Just released is the eagerly awaited High Court’s decision which was expected to finally resolve the contentious patent subject matter issues on computer-implemented inventions in the High Court.
Under the microscope were four innovation patents for Electronic Gaming Machines (EGMs) from Aristocrat Technologies Australia (‘Aristocrat’) which have been the subject of several actions beginning in 2018, with Aristocrat Technologies Australia Pty Limited [2018] APO 45 (5 July 2018), ending most recently with a hearing in the Full Federal Court. The High Court hearing was due to Aristocrat’s appeal to the Full Federal Court decision.
The result: 3-3 split = Dismissal
The High Court dismissed Aristocrat’s appeal. Of the six judges, three would have dismissed the appeal while three would have allowed it, resulting in a 3-3 split in judgement, which by law results in a dismissal of Aristocrat’s appeal.

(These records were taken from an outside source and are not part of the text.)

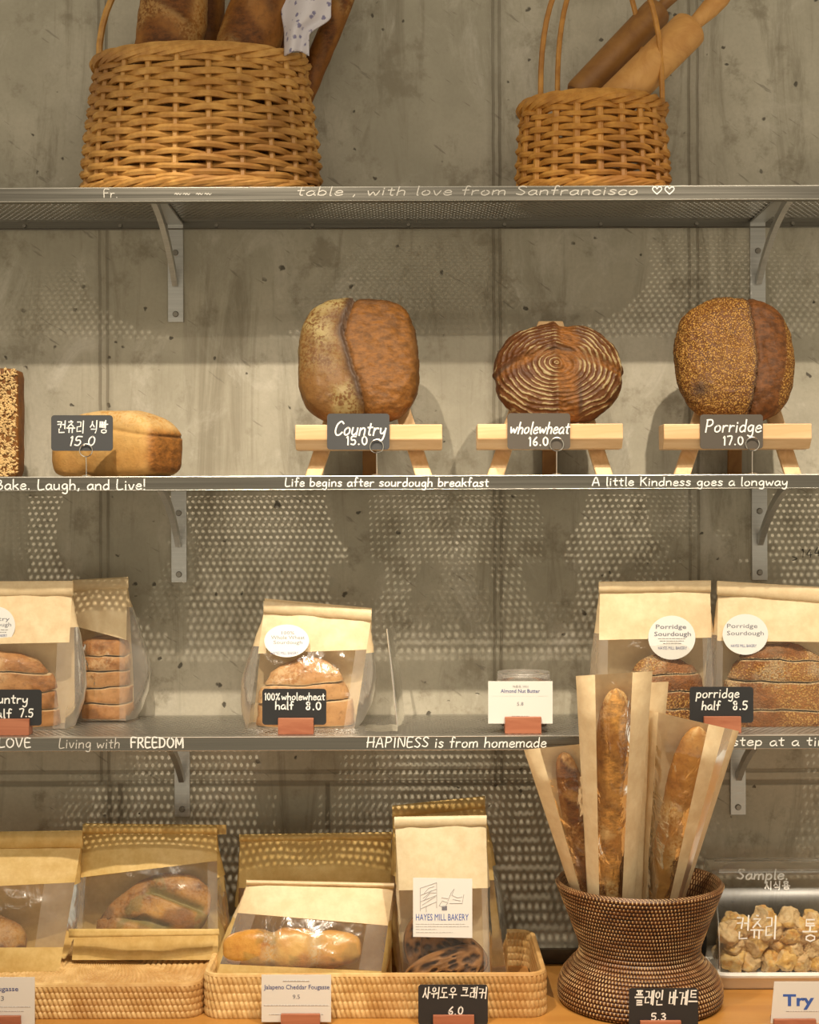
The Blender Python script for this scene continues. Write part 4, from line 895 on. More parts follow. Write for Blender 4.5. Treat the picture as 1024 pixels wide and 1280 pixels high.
printed('Almond Nut Butter', 650.5, 866, 49, 4.6, Ys-.0003, a, 'navy', bold=0.012); printed('5.8', 650.5, 882, 8, 4.4, Ys-.0003, a, 'ink'); write('아몬드 버터', 641, 859.5, 20, 3, Ys-.0003, a, 'ink2', 0.0003); fineprint([(616, 686, 870)], Ys-.0002, a, 'ink2', 0.0001); fineprint([(640, 662, 895)], Ys-.0002, a, 'ink2', 0.0004)
# jar behind the almond card
jc = W(655, 900, 2.63); jr = thing('nut_butter_jar', 'clear-lidded jar hidden behind the Almond Nut Butter card', 'jar', (jc.x, 2.63, D2))
rj = 33*2.63/F; zt = W(655, 839.5, 2.63).z - D2
m = MB(); m.lathe([(0.001, 0.0005), (rj*.86, 0.0005), (rj*.9, 0.004), (rj*.9, zt-.018), (rj*.84, zt-.014)], (jc.x, 2.63, D2), 40); m.build('jar_body', MT['acrylic'], jr)
m = MB(); m.lathe([(0.001, 0.003), (rj*.83, 0.003), (rj*.84, zt-.046), (0.001, zt-.045)], (jc.x, 2.63, D2), 40); m.build('nut_butter', MT['butter'], jr)
m = MB(); m.lathe([(rj*.97, zt-.016), (rj, zt-.014), (rj, zt-.003), (rj*.95, zt), (rj*.6, zt), (rj*.58, zt-.003), (.001, zt-.003)], (jc.x, 2.63, D2), 40)
m.tube([(jc.x + rj*math.cos(t), 2.63 + rj*math.sin(t), D2 + zt - .0145) for t in np.linspace(0, 2*PI, 40, False)], 0.0011, 5, True); m.tube([(jc.x + rj*.97*math.cos(t), 2.63 + rj*.97*math.sin(t), D2 + zt - .001) for t in np.linspace(0, 2*PI, 40, False)], 0.0012, 5, True)
m.build('lid', MT['frost'], jr)
# clear plastic sleeve standing beside the wholewheat bag
m = MB(); P = [W(484, 786, 2.60), W(491, 846, 2.575), W(497, 908, 2.545)]; Q = [Vector((p.x + 0.012, p.y + 0.11, p.z)) for p in P]
m.grid(lambda i, j: (lambda a, b: a.lerp(b, i) + Vector((0.006*math.sin(PI*i), 0, 0)))(P[0].lerp(P[1], j*2) if j < .5 else P[1].lerp(P[2], j*2-1), Q[0].lerp(Q[1], j*2) if j < .5 else Q[1].lerp(Q[2], j*2-1)), 8, 16)
fl = W(456, 912, 2.555); m.grid(lambda i, j: Vector((lerp(P[2].x, fl.x, i), lerp(2.548, 2.63, j), D2 + 0.0012 + 0.001*math.sin(9*i))), 8, 6)
root = thing('plastic_sleeve', 'empty clear plastic sleeve standing right of the wholewheat bag', 'plastic sleeve', (P[2].x, 2.58, D2)); m.build('sheet', MT['haze'], root)
m = MB(); m.tube([P[0], P[1], P[2]], [0.0014, 0.002, 0.0013], 6); m.build('folded_edge', MT['frost'], root)
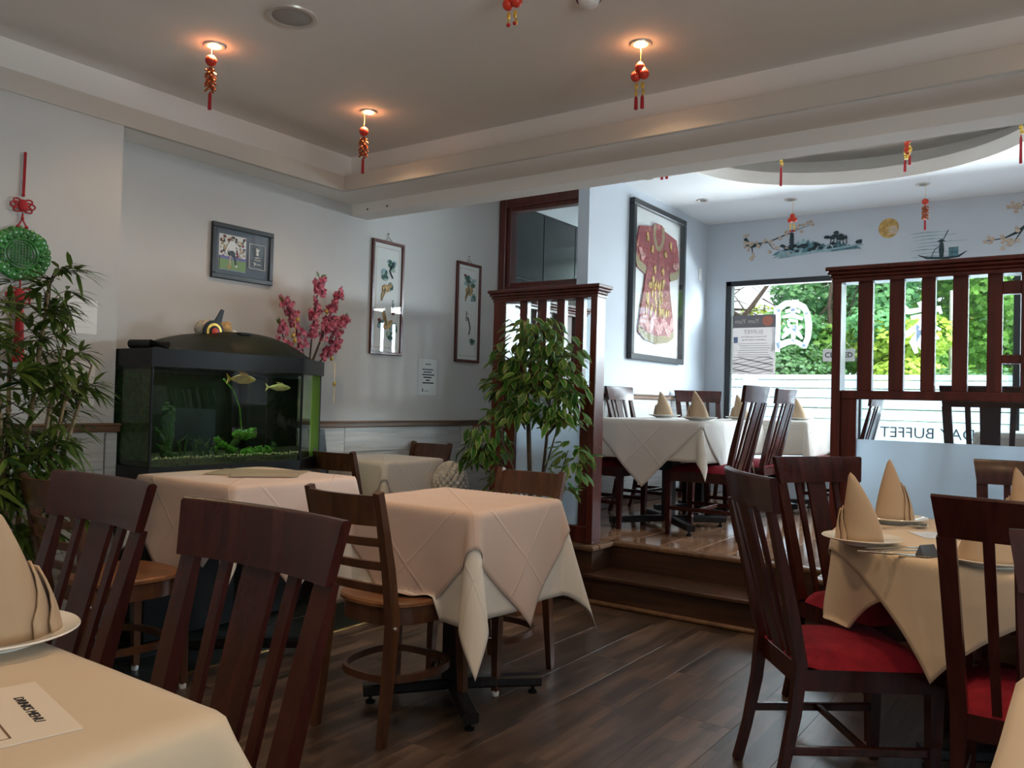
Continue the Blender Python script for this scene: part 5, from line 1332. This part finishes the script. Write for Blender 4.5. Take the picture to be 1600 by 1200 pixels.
for (x, y), lb_ in (((-1.64, 2.24), 'above the near ornament tassels'), ((.02, 3.24), 'above the round table'), ((.02, 2.24), 'above the chair with its back to us'), ((-1.64, .6), 'above the drinks menu table'), ((.02, .6), 'above the camera side'), ((-3.2, .3), 'above the far end of the drinks menu table')):
    spot('ceiling_spotlight', 'lit ceiling spotlight beyond the frame, ' + lb_, (x, y, ZT))
for (x, y), lb_ in (((-2.869, 6.942), 'unlit ceiling downlight nearest the robe wall, by the front corner'), ((-2.969, 6.033), 'unlit ceiling downlight above the framed robe, beside the beam'), ((-2.196, 7.29), 'unlit downlight above the pagoda painting, an ornament hanging from it'), ((-1.14, 7.297), 'unlit downlight above the boatman painting, an ornament hanging from it')):
    spot('ceiling_downlight', lb_, (x, y, ZC), False, .055)
spot('ceiling_downlight', 'unlit downlight in the lobby, seen through the transom', (-3.52, 6.35, 2.91), False, .05)
sp = thing('ceiling_speaker', 'round grey ceiling speaker at the top of the picture', 'speaker', (-2.762, 2.238, ZT))
MB().lathe([(.082, -.004), (.09, -.010), (.105, -.008), (.108, 0), (.082, .002)], 36).build('rim', M_ring, sp); MB().lathe([(0, -.009), (.06, -.008), (.084, -.003), (.084, .001), (0, .001)], 36).build('grille', M_mesh, sp)
sd = thing('smoke_detector', 'white domed smoke detector at the top edge of the picture', 'smoke detector', (-1.63, 2.76, ZT))
MB().lathe([(0, -.012), (.05, -.012), (.055, 0), (0, 0)], 28).build('base', M_steel, sd); MB().lathe([(0, -.042), (.022, -.040), (.036, -.030), (.042, -.012), (0, -.012)], 28).build('dome', M_white, sd)

def ornament(label, c, kind, H, top, s=1., cat='hanging ornament'):
    """c: x, y, lowest z; H: length of the figure; top: z of the ceiling it hangs from"""
    x, y, z = c; t = thing('hanging_ornament', label, cat, (x, y, z))
    zt = z + H
    MB().tube([(0, 0, H - .01), (.003, 0, H + (top - zt) * .5), (0, 0, top - z)], .0016, 5).build('cord', M_goldo, t)
    def tassel(dx, z0, L): MB().tube([(dx, 0, z0), (dx, 0, z0 - L * .12), (dx, 0, z0 - L * .15), (dx, 0, z0 - L)], [.002, .006 * s, .0075 * s, .0085 * s], 8).build('tassel', M_tassel, t)
    if kind == 'cracker':
        MB().ball((0, 0, H - .028 * s), .026 * s, 14, 10).build('lantern', M_lantern, t)
        m = MB(); zz = H - .058 * s; n = 7
        L = H * .40
        for i in range(n):
            for k in range(4):
                a = k * PI / 2 + i * .6; p = Vector((0, 0, zz - L * i / n)); e = p + Vector((math.cos(a) * .026 * s, math.sin(a) * .026 * s, -.022 * s)); m.tube([tuple(p), tuple(p.lerp(e, .3)), tuple(e)], [.002 * s, .004 * s, .0055 * s], 6)
        m.tube([(0, 0, zz + .01), (0, 0, zz - L)], .002, 5); tag(m.build('firecrackers', MATS['cracker'], t), None)
        tassel(0, zz - L - .01, H - (H - zz) - L - .012)
    elif kind == 'lanterns':
        m = MB()
        for dx, dz in ((0, -.02), (-.020, -.055), (.020, -.052)): m.ball((dx * s, 0, H + dz * s), .023 * s, 12, 9)
        m.build('lanterns', M_lantern, t); g = MB()
        for dx, dz in ((0, 0), (-.02, -.034), (.02, -.03)): g.lathe([(0, 0), (.012 * s, -.001), (.009 * s, .005), (0, .006)], 10, (dx * s, 0, H + dz * s))
        for dx in (-.016, .014): g.ball((dx * s, 0, H - .10 * s), (.009 * s, .006 * s, .018 * s), 8, 6).ball((dx * s * 1.2, .004, H - .13 * s), (.007 * s, .005 * s, .014 * s), 8, 6)
        g.build('gold_fish', M_goldo, t)
        for dx in (-.016, .014): tassel(dx * s, H - .142 * s, H - .145 * s)
    else:
        g = MB(); hh = H * (.42 if kind == 'knot' else .66)
        for i in range(5): g.ball((.004 * math.sin(i * 2), 0, H - .008 - i * hh / 5), (.012 * s, .009 * s, .014 * s), 8, 6)
        if kind == 'bunch':
            for i in range(14): g.ball((rg.uniform(-.018, .018), rg.uniform(-.012, .012), H - hh * (.45 + .5 * rg.random())), .010 * s, 7, 5)
            r_ = MB()
            for i in range(6): r_.ball((rg.uniform(-.012, .012), 0, H - .01 - i * .018), .016 * s, 9, 7)
            r_.build('red_charm', M_lantern, t)
        g.build('gold_charm', M_goldo, t)
        if kind == 'bunch': tassel(-.014, H - hh, H - hh); tassel(.012, H - hh * .8, H - hh - .01)
        else: tassel(0, H - hh, H - hh)
    return t
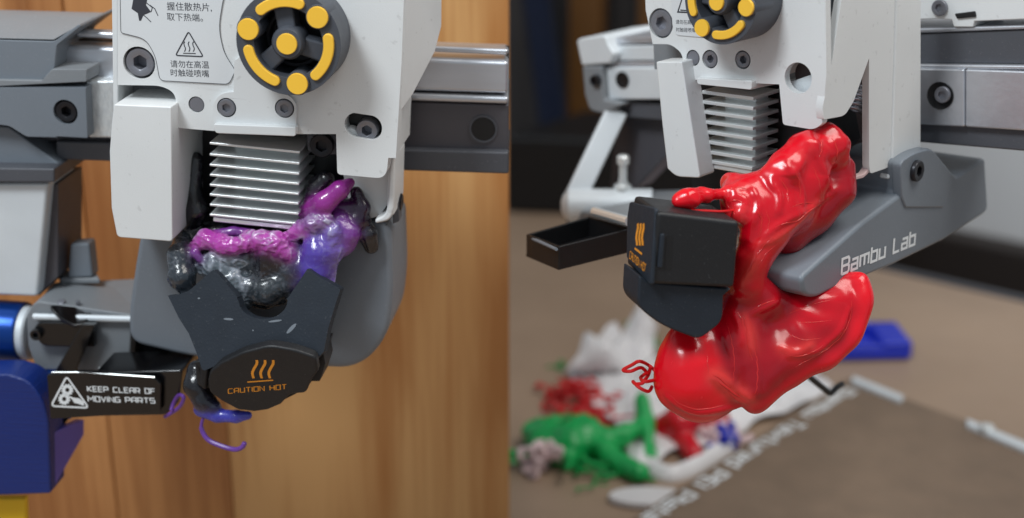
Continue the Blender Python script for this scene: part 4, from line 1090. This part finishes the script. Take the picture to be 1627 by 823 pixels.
# grey chin lever: side profile pushed across under the head
XL = xc + .004
prof = rp([(1432, 308), (1430, 258, 8), (1452, 242, 14), (1481, 234, 10), (1520, 281, 5), (1566, 250, 6), (1571, 336, 12), (1500, 382), (1418, 422), (1326, 459), (1296, 474, 14), (1278, 470, 14), (1272, 441, 12), (1304, 412, 10), (1372, 352)], 7)
g = G(); g.slab(FR, lx(FR, prof, XL), (-.020, 0, 0)); lv = obj('chin_cover', g, M['grey'], tr, bevel=.0049, seg=8, angle=60)
g = G(); tabp = rp([(1433, 312), (1431, 258, 9), (1452, 243, 14), (1481, 236, 10), (1516, 280), (1500, 330), (1440, 330)], 6)
g.slab(FR, lx(FR, tabp, XL + .0006), (-.003, 0, 0)); obj('pivot_tab', g, M['grey'], lv, bevel=.0005)
s_ = dist(FR.W(FR.x(1454, 271, XL))) / FPX
screw(lv, FR.W(FR.x(1454, 271, XL + .0006)), nX, 17 * s_, .0014, M['blackscrew'])
# lettering along the lever
g = G()
o = FR.x(1337, 436, XL + .00012); e = FR.x(1453, 388, XL + .00012)
u = (e - o); L = u.length; u.normalize(); v = Vector((0, -u.z, u.y))
if v.z < 0: v = -v
k = L / text_width('Bambu Lab'); hh = 24 * s_ / 6
text_strokes(g, 'Bambu Lab', FR.W(o), FR.V(u) * k, FR.V(v) * hh, nX, 1.1)
obj('lettering', g, M['whiteprint'], lv)

# --- silicone sock on the right, twisted aside
so = thing('silicone_sock', at(1090, 450, .37), 'black silicone sock twisted sideways on the red molten plastic', 'silicone sock', 'torn silicone socks')
FK = Frame(1100, 400, .362, 14, 6, -4)
xl = FK.y(1037, 395, 0).x
body_d = FK.x(997, 370, xl).y
side = [Vector((xl + .0003, 0, FK.y(1040, 336, 0).z)), FK.y(1176, 352, 0), FK.y(1167, 458, 0), Vector((xl + .0003, 0, FK.y(1034, 452, 0).z))]
g = G(); g.slab(FK, side, (0, body_d * .96, 0)); sbod = obj('sock_body', g, M['sock_shaded'], so, bevel=.0012, seg=3)
front = rp([(1041, 331, 5), (1000, 320, 4), (996, 345), (995, 409, 4), (1014, 433, 4), (1033, 454, 5)])
g = G(); g.slab(FK, lx(FK, front, xl), (.0012, 0, 0)); ff = obj('front_face', g, M['sock'], so, bevel=.0004, seg=3)
g = G(); g.slab(FK, ly(FK, rp([(1050, 372, 3), (1057, 372, 3), (1053, 426, 3), (1045, 426, 3)]), -.8), (0, .001, 0)); obj('clip_bar', g, M['sock'], so, bevel=.0004)
g = G(); g.slab(FK, ly(FK, rp([(1059, 374), (1070, 375), (1067, 430), (1056, 428)]), -.06), (0, .0004, 0)); obj('clip_slot', g, M['black'], so)
low = [(1016, 440), (1034, 447), (1160, 458), (1151, 470), (1147, 512), (1110, 536), (1053, 515), (1015, 486)]
g = G(); g.slab(FK, ly(FK, rp([(1016, 438), (1034, 449), (1163, 459), (1150, 470, 2), (1148, 512, 14), (1111, 540, 12), (1052, 518, 24), (1013, 487, 16)], 8), 2.2), (0, .013, 0)); obj('nozzle_skirt', g, M['sock'], so, bevel=.0034, seg=6, angle=60)
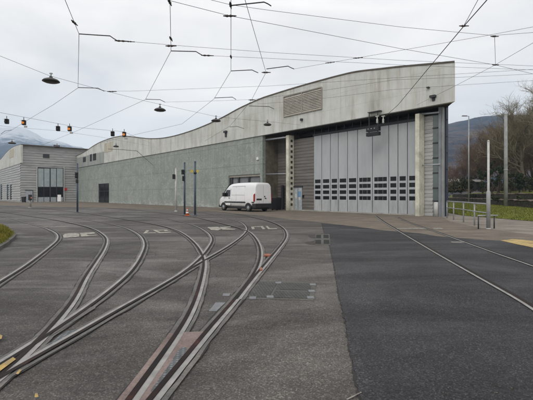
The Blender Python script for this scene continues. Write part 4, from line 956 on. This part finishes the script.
ked = catmull([G(x, y) for x, y in [(-60, 224.0), (-30, 223.8), (0, 226.0), (9.8, 229.8), (16.2, 236), (10.5, 243), (0, 250.2), (-40, 270)]], 6)
kb = MB()
for p0, p1 in zip(ked, ked[1:]):
    d = (p1 - p0).normalized(); s_ = Vector((d.y, -d.x, 0)) * .12
    kb.hexa([p0, p1, p1 + s_, p0 + s_], [p0 + Vector((0, 0, .10)), p1 + Vector((0, 0, .10)), p1 + s_ + Vector((0, 0, .10)), p0 + s_ + Vector((0, 0, .10))])
struct('kerb', kb, M['cover_frame'])
def stone_wall(off, z0, z1, th, label):
    r_ = thing('stone_wall', label, 'wall', wline(1.3) + wn(1.3) * off, 0, 'stone walls below the trees'); st = MB(); cp = MB(); K = 90; rr = random.Random(int(off * 10) + 3)
    P = []
    for k in range(K + 1):
        s_ = .3 + 2.4 * k / K; q = wline(s_) + wn(s_) * (off + rr.uniform(-.05, .05)); P.append((q, wn(s_), z1 + rr.uniform(-.06, .06)))
    for (a, na, za), (b, nb, zb) in zip(P, P[1:]):
        st.hexa([a + Vector((0, 0, z0)), b + Vector((0, 0, z0)), b + nb * th + Vector((0, 0, z0)), a + na * th + Vector((0, 0, z0))], [a + Vector((0, 0, za)), b + Vector((0, 0, zb)), b + nb * th + Vector((0, 0, zb)), a + na * th + Vector((0, 0, za))])
        if rr.random() < .82:
            u0 = -na * .06
            cp.hexa([a + u0 + Vector((0, 0, za + .005)), b + u0 + Vector((0, 0, zb + .005)), b + nb * (th + .05) + Vector((0, 0, zb + .005)), a + na * (th + .05) + Vector((0, 0, za + .005))], [a + u0 + Vector((0, 0, za + .10)), b + u0 + Vector((0, 0, zb + .10)), b + nb * (th + .05) + Vector((0, 0, zb + .10)), a + na * (th + .05) + Vector((0, 0, za + .10))])
    obj('masonry', st, M['stone'], r_); obj('coping', cp, M['copingstone'], r_)
stone_wall(0.0, -.02, .86, .5, 'lower dark stone wall with pale coping behind the grass strip')
stone_wall(2.2, .3, 1.62, .5, 'upper dark stone wall stepped back under the trees')
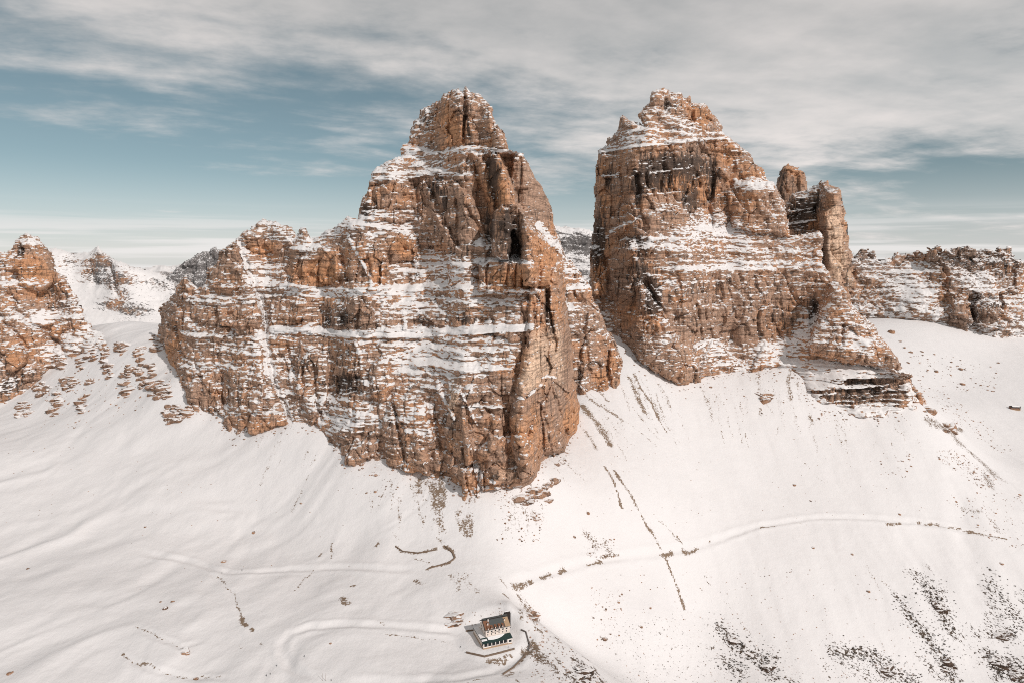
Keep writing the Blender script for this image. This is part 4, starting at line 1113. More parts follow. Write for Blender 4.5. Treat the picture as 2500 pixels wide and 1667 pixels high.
relief("mountain", [(395,800),(405,680),(430,655),(470,622),(500,610),(515,613),(530,604),(545,612),(600,640),(620,800)], [(395,760),(620,760)], step=2.2, s0=.26, bed=.4, ybase=[(395,4300),(620,4300)],
       tint=[(500,660,120,80,'o',-.6)], seed=111, mat=M_CLIFF_FAR, edge=(10, 60), detail=.6, crag=8, label="distant grey crag dusted with snow peeping past the terraced tower")
relief("mountain", [(60,760),(80,655),(160,640),(230,650),(300,645),(340,656),(370,652),(400,644),(425,650),(450,642),(480,655),(560,640),(620,655),(700,760)], [(60,740),(700,740)], step=2.6, s0=.85, ybase=[(60,8200),(700,8200)], seed=117, mat=M_CLIFF_FAR, edge=(20, 200), crag=3,
       label="small white summits on the horizon beyond the snow mountain")
relief("mountain", [(1320,760),(1320,560),(1345,545),(1366,552),(1400,556),(1435,560),(1460,572),(1490,600),(1490,760)], [(1320,740),(1490,740)], step=2.2, s0=.62, ybase=[(1320,3000),(1490,3000)],
       blobs=[(1400,562,50,6,.95),(1385,600,20,14,.3),(1425,590,20,8,.15),(1420,612,20,10,.15),(1400,640,40,20,.75),(1370,600,10,20,.4)], tint=[(1400,620,80,80,'o',-.5)], seed=121, mat=M_CLIFF_FAR, edge=(20, 60), detail=.8, crag=3,
       label="distant snow dusted mountain framed in the notch between the two towers")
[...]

The nature of a 3-3 split between the judges shows a disagreement on the central premise of the patentability of computer-implemented inventions in general. This certainly reflects the ongoing tension in recent years between the Patent Office and companies who want to protect their computer-implemented inventions such as Aristocrat.
While it was hoped that this High Court Decision would provide some long hoped for clarity on the patentability of computer-implemented invention, we believe this may have little effect on the Patent Office approach. Unfortunately, it appears manner of manufacture issues for computer-implemented inventions will continue to be contentious going forward.
We will be issuing a more detailed review of the decision shortly, to assess whether the broader discussion in this High Court decision can provide any clarification on some of the other minor issues raised in the case.